Oh, you also model your game after Patrice Bergeron, do you?
They’re by-and-large great, impressive kids just doing their best.
Beyond those chats, there’s something old-fashioned about the rest of the event. They’re seeing people in the hallways and restaurants and hotels. They’re off their tech, they’re shaking hands and chatting and laughing. They’re nervous but trying and growing more comfortable as the week goes on.
They’re meeting GMs and scouts and agents, sure, but they’re also meeting one another (often for the first time), and they’re finally getting to know the world they’re going to inhabit in the years ahead.
We can talk about “media training” all we like, but these are still 18-year-old kids. If you sit down with them in a room for 20 minutes and ask questions, you’re going to get a sense for who they are, how they carry themselves, how they see themselves and more.
If you’re an organization with a draft pick, I’ve gotta believe these meeting should have an outsized impact on how you draft, for one major reason: Past the first 10 picks, and then past the first round and into the early second, the rate of guys who actually play in the NHL drops precipitously.
Below is a graph from Dom Luszczyszyn of The Athletic, in an article of the value of a draft pick, based on wins contributed over a whole career. It’s basically freefall until the second round, where it levels out considerably.

So, if all the kids past the first round are in a cluster of “maybe?” and it’s unpredictable, shouldn’t you value the type of kids you admire, who you want your team to include if they do hit? Or who at least contribute positively to the org’s culture while they try?

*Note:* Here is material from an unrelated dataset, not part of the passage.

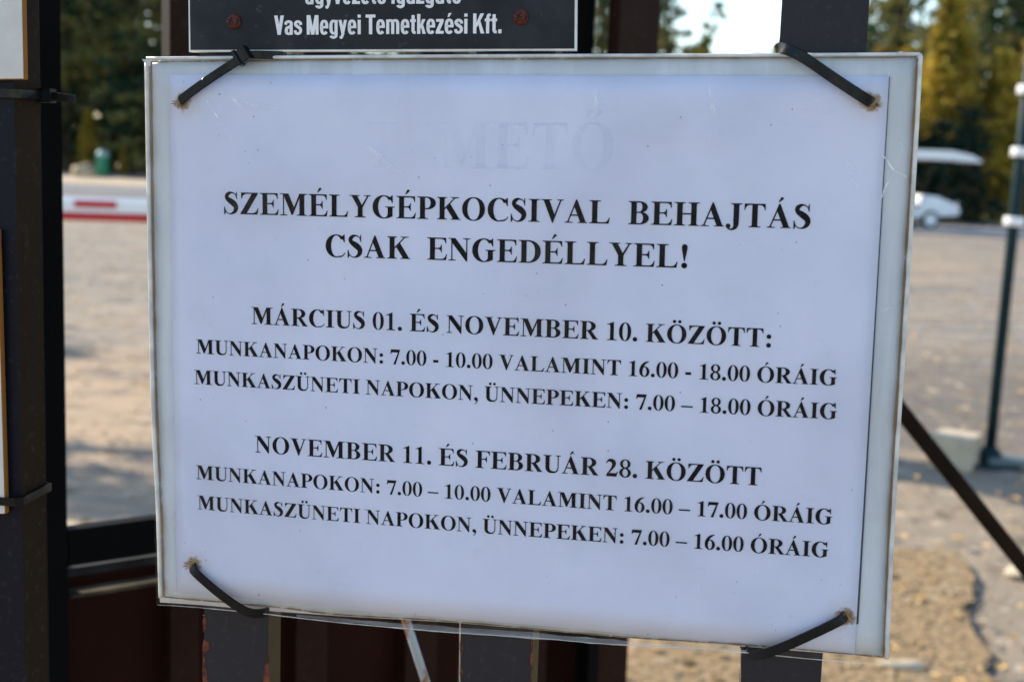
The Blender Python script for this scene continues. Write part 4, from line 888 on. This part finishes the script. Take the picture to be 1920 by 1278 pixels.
# worn hole edges
HR = simple('frayed_hole', (.20, .10, .03), .95, var=.7, scale=400, bump=.6, bscale=800)
for i, (hx, hy) in enumerate(((338, 194), (1636, 194), (360, 1057), (1587, 1152))):
    rn = random.Random(i); V, Fc = [], []
    for j in range(26):
        a = rn.uniform(0, 6.283); r0 = rn.uniform(3, 6); r1 = r0 + rn.uniform(2, 8); tw = rn.uniform(-.8, .8)
        p = [G(hx + r * math.cos(a + b), hy + r * math.sin(a + b)) - corg for r, b in ((r0, -.1), (r0, .1), (r1, tw * .4 + .04), (r1, tw * .4 - .04))]
        k_ = len(V); V += [Vector((v.x, -.0023 - rn.random() * .0007 * (m > 1), v.z)) for m, v in enumerate(p)]; Fc.append((k_, k_ + 1, k_ + 2, k_ + 3))
    mesh('frayed_hole', V, Fc, HR, NT)
# ties round the left post
x0_, x1_ = bars[0]; dep = .0185
def post_tie(label, zc, slope, yoff=0, head=False):
    t, org = gthing('cable_tie', label, 'cable tie', (x1_, 0, zc), CTG2)
    w_ = .0036; th_ = .0011; m = -.0016 + OB + yoff
    path = [(x0_ - .002, m, zc), (x0_ + (x1_ - x0_) * .5, m - .0006, zc + slope * .3), (x1_ - .0015, m, zc + slope * .5), (x1_ + .0015, m + .0022, zc + slope * .55), (x1_ + .0016, OB + dep * .6, zc + slope), (x1_ + .0012, OB + dep + .001, zc + slope), (x0_ - .001, OB + dep + .0012, zc + slope), (x0_ - .0022, OB + dep * .5, zc + slope * .5), (x0_ - .002, m, zc)]
    q = []
    for a, b in zip(path, path[1:]): q += [Vector(a).lerp(Vector(b), j / 4) for j in range(4)]
    q.append(Vector(path[-1]))
    V, Fc = [], []; c = Vector(((x0_ + x1_) / 2, OB + dep / 2, 0))
    for p in q:
        d = Vector((p.x - c.x, p.y - c.y, 0)).normalized()
        for s1, s2 in ((-1, 0), (-1, 1), (1, 1), (1, 0)): V.append(p + Vector((0, 0, s1 * w_ / 2)) + d * th_ * s2 - org)
    n = len(q)
    for i in range(n - 1):
        for j in range(4): k_ = (j + 1) % 4; Fc.append((i * 4 + j, i * 4 + k_, i * 4 + 4 + k_, i * 4 + 4 + j))
    mesh('strap', V, Fc, TI, t)
    if head:
        o = boxo('head', (-.002, -.0025, -.0030), (.0035, .0025, .0030), TI, t, .0005); o.location = (.0028, OB + dep + .0005, slope)
        V, Fc = sweep([Vector((.005, OB + dep + .001, slope)), Vector((.0165, OB + dep + .001, slope - .0012))], rrect(.0036, .001, .0002), (0, -1, 0)); mesh('tail', V, Fc, TI, t)
CTG2 = 'cable ties round the left post'
post_tie('black cable tie with a short tail round the left post just under the white sign', G(30, 176).z, .0004, 0, True)
post_tie('black cable tie round the left post near the bottom of the view', G(12, 944).z, .0022, -.0022)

All things being equal, getting a sense for who these people are should be defining for organizations. You should want to align yourself with those you like. Can you get fooled, of course, but that just gives the advantage to teams who are more human, who have some idea how to connect with people. And shouldn’t we all root for that to matter in sports today?
For us as a network, the results come on draft day, when we fill fans in on the type of players their team just drafted. For teams, decisions are made from impressions formed in these settings. And for the kids, they finally get to know the people who are going to be a big part of their lives in the years ahead.
So for all the things pro hockey has become, and how strange the concept of the combine may seem, it’s one of the year’s better events. The results don’t come to the fans today, but they do come.
Draft orders are now roughly built for each team, and they’ll be reshuffled after this week of social time with a big number of the kids getting the chance to stop by and say hello. The data from the testing is measurable, but the stuff from the interviews isn’t. And, thank god, because sports needs a respite from numbers, and there’s comfort in knowing you can’t entirely strip the humanity from the game, hard as we’ve been trying.